Bu yazıyı yazmak aslında yılbaşı gecesi aklıma geldi. Yılbaşı gecesinde bulunduğum ortama şöyle bir göz gezdirdim ve herkesin o an bir şeyler paylaşmakla meşgul olduğunu gördüm. Kimi özçekim ile kendini çekip paylaşıyor kimisi sofranın fotoğrafını en iyi haliyle yakalamaya çalışıyordu. Sonrasında acaba sosyal medyada durum ne diyerek bir göz atmak istedim ve yüzlerce fotoğraf, video ve canlı yayınla karşılaştım. Herkes fazlasıyla eğleniyordu(!) ve bunu anında paylaşıyorlardı. O an şunu düşündüm neden o an gerçekten eğlenmek yerine eğlendiğimizi göstermek eğilimindeydik?
Sosyal medya hayatımıza iyice girdiğinden beri artık yaşadıklarımızın tadını çok daha az çıkarıyoruz. Artık eğlenmekten çok eğlendiğimizi göstermekten, güzel bir yemek yemekten çok o yemeği paylaşmaktan, güzel bir manzarayı izlemekten çok orada olduğumuzu göstermekten haz duyuyoruz. Bir konsere gittiğinizi düşünün hatta belki bu durumu yaşamışsınızdır bile; en sevdiğiniz şarkı çıkıyor ve siz hızlıca telefonunuza sarılıp bir hikaye videosu çekmeye başlıyorsunuz sonra paylaşmak için uygun bir filtre ve güzel bir yazı düşünüyorsunuz ve en iyisini bulup paylaşıyorsunuz, mükemmel! Peki ya o an? Kafanızı telefondan bir kaldırıyorsunuz ki şarkı bitmiş, o anın tadını bile çıkaramadınız ama oysa ki video da çok eğleniyor gözüküyordunuz.
“Peki, bu durumun psikolojik açıklaması nedir? Paylaşma bir hastalık mıdır? Psikiyatrist Prof. Dr. İlhan Yargıç’a göre sosyal paylaşım siteleri insandaki gizli kalmış ya da bastırılmış beğenmişlik duygusunu açığa çıkarıyor, kendine aşık olma durumu diğer bir adıyla da narsisizm yaratıyor.
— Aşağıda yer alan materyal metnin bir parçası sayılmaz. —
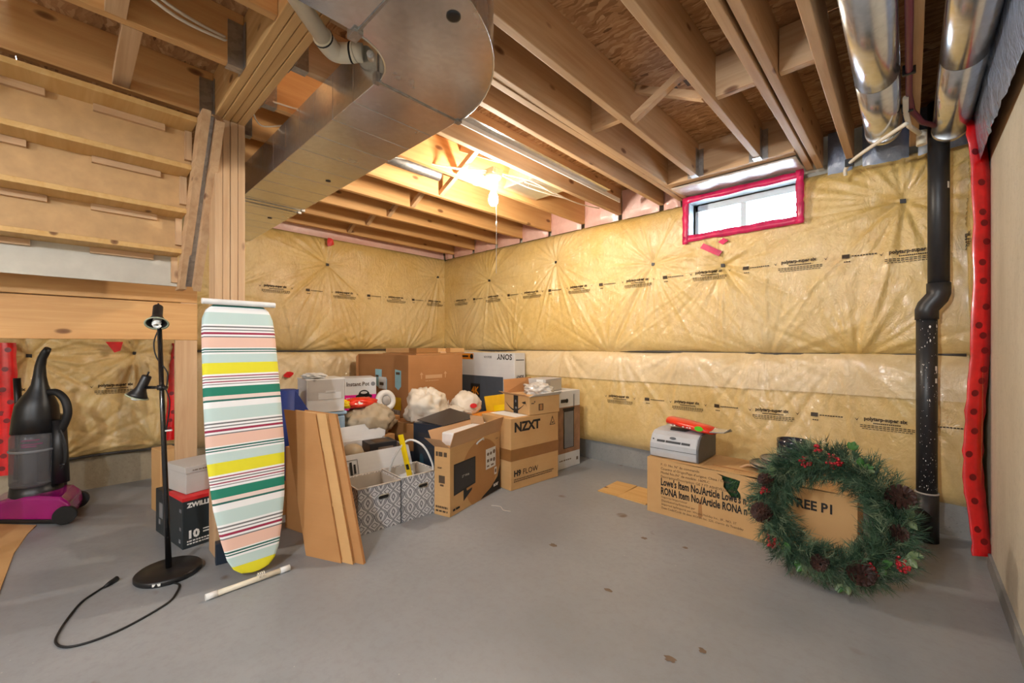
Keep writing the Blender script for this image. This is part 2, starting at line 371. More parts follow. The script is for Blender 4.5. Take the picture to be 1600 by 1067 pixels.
# subfloor sheets
ceil = struct_root('ceiling', (0, 0, ZS))
ys = [-4.0, -2.62, -1.40, -0.18, 1.04, 2.26, 3.6]
for j in range(len(ys) - 1):
    off = 0.0 if j % 2 else -1.22
    xs = [x for x in (XL - 0.1, -3.66 + off + 1.22, -1.22 + off + 1.22, XR + 0.1) if XL - 0.2 < x < XR + 0.2]
    for i in range(len(xs) - 1):
        if ys[j] < 0.5 < ys[j + 1] and False: continue
        MB().box(xs[i] + 0.002, xs[i + 1] - 0.002, ys[j] + 0.002, ys[j + 1] - 0.002, 0, 0.018).build('subfloor_panel', 'osb', ceil)
pr = MB()
pr.text('APE', 0.10, (-0.21, 1.98, -0.002), (0, -1, 0), (1, 0, 0))
for i in range(7): pr.rect((-1.0 + i * 0.035, 2.30, -0.002), (1, 0, 0), (0, 1, 0), 0.012 + 0.012 * (i % 2), 0.07 - 0.02 * (i % 3))
o = pr.build('printed_stamp', 'ink_soft', ceil); o['kind'] = 'stuff'

# window
wnd = struct_root('window_1', ((wx0 + wx1) / 2, YB, wz0))
def rel(mb, o): mb.v = [tuple(Vector(p) - Vector(o.location)) for p in mb.v]; return mb
fr = MB(); t_ = 0.028
fr.box(wx0, wx1, YB + 0.03, YB + 0.09, wz0, wz0 + t_).box(wx0, wx1, YB + 0.03, YB + 0.09, wz1 - 0.05, wz1).box(wx0, wx0 + t_, YB + 0.03, YB + 0.09, wz0, wz1).box(wx1 - t_, wx1, YB + 0.03, YB + 0.09, wz0, wz1)
rel(fr, wnd).build('window_frame', 'white_vinyl', wnd, bevel=0.003)
xm = (wx0 + wx1) / 2 - 0.005
rel(MB().box(xm - 0.02, xm + 0.02, YB + 0.035, YB + 0.085, wz0, wz1), wnd).build('mullion', 'white_vinyl', wnd)
for a, b in ((wx0 + t_, xm - 0.02), (xm + 0.02, wx1 - t_)):
    rel(MB().box(a, b, YB + 0.055, YB + 0.061, wz0 + t_, wz1 - 0.05), wnd).build('pane', 'pane_glass', wnd)
rel(MB().box(wx0 - 0.001, wx1 + 0.001, YB - 0.12, YB + 0.03, wz1, wz1 + 0.012).box(wx0 - 0.012, wx0, YB - 0.1, YB + 0.03, wz0, wz1).box(wx1, wx1 + 0.012, YB - 0.1, YB + 0.03, wz0, wz1)
    .box(wx0, wx1, YB - 0.1, YB + 0.03, wz0 - 0.012, wz0), wnd).build('window_reveal', 'white_vinyl', wnd)

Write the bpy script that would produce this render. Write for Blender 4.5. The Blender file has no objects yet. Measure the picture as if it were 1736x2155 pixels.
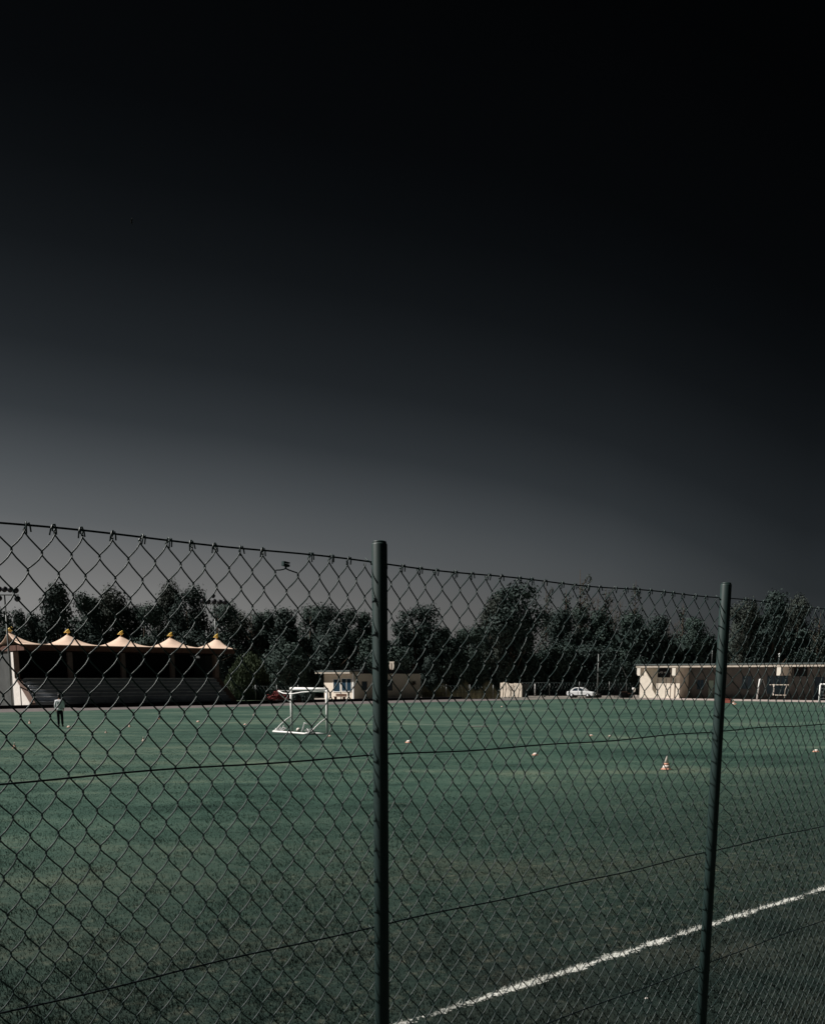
import bpy, bmesh, math, random
import numpy as np
from mathutils import Vector, Matrix
R = math.radians
sc = bpy.context.scene
COL = sc.collection

# ------------------------------------------------------------------ camera
CX, F_, PY, PITCH, EYE = 868.0, 2000.0, 1785.0, R(10.2), 2.8
cam = bpy.data.cameras.new('camera')
cam.sensor_fit = 'HORIZONTAL'; cam.sensor_width = 36
cam.lens = F_ / 1736 * 36
cam.shift_y = (PY - 1077.5) / 1736
cam.clip_start = 0.05; cam.clip_end = 3000
camo = bpy.data.objects.new('camera', cam); COL.objects.link(camo)
camo.location = (0, 0, EYE); camo.rotation_euler = (R(90) - PITCH, 0, 0)
sc.camera = camo

# ------------------------------------------------------------------ sky and sun
SUN_EL, SUN = R(48), Vector((-1.0, 0.04, 0)).normalized()
w = bpy.data.worlds.new('World'); sc.world = w; w.use_nodes = True
nt = w.node_tree; N = nt.nodes; L = nt.links; N.clear()
def nd(tree, typ, **kw):
    n = tree.nodes.new(typ)
    for k, v in kw.items(): setattr(n, k, v)
    return n
def mth(tree, op, a, b=None, c=None, clamp=False):
    n = tree.nodes.new('ShaderNodeMath'); n.operation = op; n.use_clamp = clamp
    for i, x in enumerate((a, b, c)):
        if x is None: continue
        if isinstance(x, (int, float)): n.inputs[i].default_value = x
        else: tree.links.new(x, n.inputs[i])
    return n.outputs[0]
def ramp(tree, fac, stops, interp='LINEAR'):
    n = tree.nodes.new('ShaderNodeValToRGB'); cr = n.color_ramp; cr.interpolation = interp
    while len(cr.elements) > 1: cr.elements.remove(cr.elements[-1])
    for i, (p, c) in enumerate(stops):
        e = cr.elements[0] if i == 0 else cr.elements.new(p)
        e.position = p; e.color = (c[0], c[1], c[2], 1) if len(c) == 3 else c
    if fac is not None: tree.links.new(fac, n.inputs[0])
    return n.outputs[0]
sky = nd(nt, 'ShaderNodeTexSky', sky_type='NISHITA', sun_disc=False)
sky.sun_elevation = SUN_EL; sky.sun_rotation = math.atan2(SUN.x, SUN.y)
sky.dust_density = 3.0; sky.air_density = 1.0
hs = nd(nt, 'ShaderNodeHueSaturation'); hs.inputs['Saturation'].default_value = 0.12
L.new(sky.outputs[0], hs.inputs['Color'])
tc = nd(nt, 'ShaderNodeTexCoord'); sp = nd(nt, 'ShaderNodeSeparateXYZ'); L.new(tc.outputs['Generated'], sp.inputs[0])
el = mth(nt, 'ARCSINE', sp.outputs[2]); az = mth(nt, 'ARCTAN2', sp.outputs[0], sp.outputs[1])
AZR = [(-24, 0), (-10, .8), (0, 2.0), (6, 3.1), (11.5, 4.6), (16.5, 6.8), (21.5, 9.4), (40, 13)]
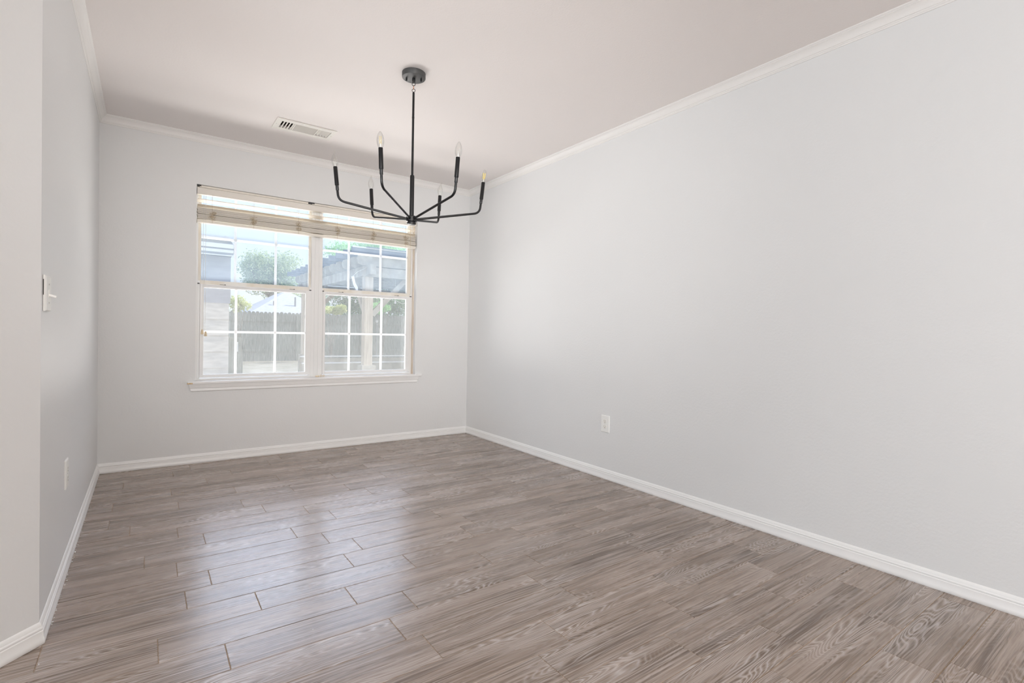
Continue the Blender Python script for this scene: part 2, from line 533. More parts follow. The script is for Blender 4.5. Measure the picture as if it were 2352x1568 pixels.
# baseboards and crown moulding
BASE = [(0, 0), (.0125, 0), (.0145, .003), (.0150, .010), (.0142, .018), (.0118, .024), (.0112, .040), (.0112, .0425), (.0085, .0445), (.0088, .047), (.0105, .050),
        (.0100, .053), (.0070, .0555), (.0062, .061), (.0040, .066), (.0015, .0695), (0, .0702)]
CRN = [(0, -.0555), (.0035, -.0555), (.0050, -.0535), (.0050, -.0500), (.0030, -.0490), (.0062, -.0470), (.0080, -.0430), (.0080, -.0415), (.0110, -.0405), (.0125, -.034), (.0170, -.0245),
       (.0240, -.0165), (.0300, -.0120), (.0325, -.0115), (.0325, -.0085), (.0360, -.0070), (.0388, -.0040), (.0388, 0), (0, 0)]
poly = [(W, YR), (W, 0), (0, 0), (0, CORN), (-CLIP, CORN-CLIP), (XL, CORN-CLIP)]
names = ['right', 'back', 'left', 'corner', 'hall']
nrm = []
for a, b in zip(poly, poly[1:]):
    d = Vector((b[0]-a[0], b[1]-a[1])).normalized()
    nrm.append(Vector((-d.y, d.x)))
def mitre(i):
    if i == 0: return nrm[0]
    if i == len(poly)-1: return nrm[-1]
    s = (nrm[i-1]+nrm[i]).normalized()
    return s/s.dot(nrm[i])
for i, nm in enumerate(names):
    e0 = poly[i]
    bm = bmesh.new(); sweep_seg(bm, poly[i], poly[i+1], mitre(i), mitre(i+1), BASE, 0)
    tag(obj('baseboard_'+nm, bm, TRIM, smooth=35), 'white moulded baseboard along the foot of the %s wall' % nm, 'baseboard', kind='structure')
    bm = bmesh.new(); sweep_seg(bm, poly[i], poly[i+1], mitre(i), mitre(i+1), CRN, H)
    tag(obj('trim_%d' % (i+1), bm, CROWN, smooth=35), 'off-white crown moulding along the top of the %s wall' % nm, 'crown moulding', kind='structure')

# ------------------------------------------------------------------ dining window
win = empty('window_1', (1.45, .07, .6))
tag(win, 'white vinyl double window, two single-hung units with divided panes', 'window', kind='structure')
WM = win.matrix_world
def wpart(name, bm, m, parent=win, **kw):
    off = (1.45, .07, .6) if parent is win else (0, 0, 0)
    if parent is win:
        for v in bm.verts: v.co -= Vector(off)
    return obj(name, bm, m, parent, **kw)
def frame4(bm, x0, x1, z0, z1, wl, wr, wb, wt, y0, y1):
    box(bm, x0, x0+wl, y0, y1, z0, z1); box(bm, x1-wr, x1, y0, y1, z0, z1)
    box(bm, x0+wl, x1-wr, y0, y1, z0, z0+wb); box(bm, x0+wl, x1-wr, y0, y1, z1-wt, z1)
FY = .07
# unit outlines
UN = [(.566, 1.392), (1.504, 2.334)]
# left unit: fixed glass x .597..1.378 ; right: 1.492..2.274
bm = bmesh.new()
frame4(bm, .562, 2.337, .612, 2.077, .018, .022, .014, .03, FY+.002, .145)
box(bm, 1.402, 1.492, FY-.001, .145, .612, 2.05)
for a_, b_ in ((.579, .5935), (1.3885, 1.4025), (1.4915, 1.4995), (2.3065, 2.316)): box(bm, a_, b_, FY+.001, FY+.06, .625, 1.37)
box(bm, 1.428, 1.434, FY-.006, FY, .626, 2.05); box(bm, 1.460, 1.466, FY-.006, FY, .626, 2.05)
wpart('window_frame', bm, VINYL, bevel=.0015)
bm = bmesh.new()
box(bm, 2.327, 2.3365, FY-.02, FY+.002, .612, 2.06)
wpart('jamb_liner', bm, STAIN)
sill_y = FY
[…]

İşte buna psikiyatride paylaşma hastalığı deniyor, hastalık kendine aşık olmakla başlıyor. Prof. Dr. İlhan Yargıç; kendine aşık olanların temel özellikleri arasında üstünlük duygusu, beğenilme ihtiyacı, hayranlık beklentisi ve empati yapamama olduğunu söylüyor ve “Diğer insanlara kıyasla özel ve üstün biri olduğunu düşünen narsist kişinin tüm çabası; yaşadığı dünyada yeterli, değerli, sevilen, anlamlı ve meşru bir varlık olduğunu diğer insanlara tasdik ettirmektir diyor.”
Artık paylaşma arzumuz zevk aldığımız şeyleri kaçırmamıza, yaşayamamıza neden oluyor. O anın tadını çıkarmanız o anı yaşadığınızı insanlara göstermekten çok daha kıymetli. O anı bir daha yaşamanız olanaksız. Bu yüzden unutmayın anlar yaşamak anılar paylaşmak içindir.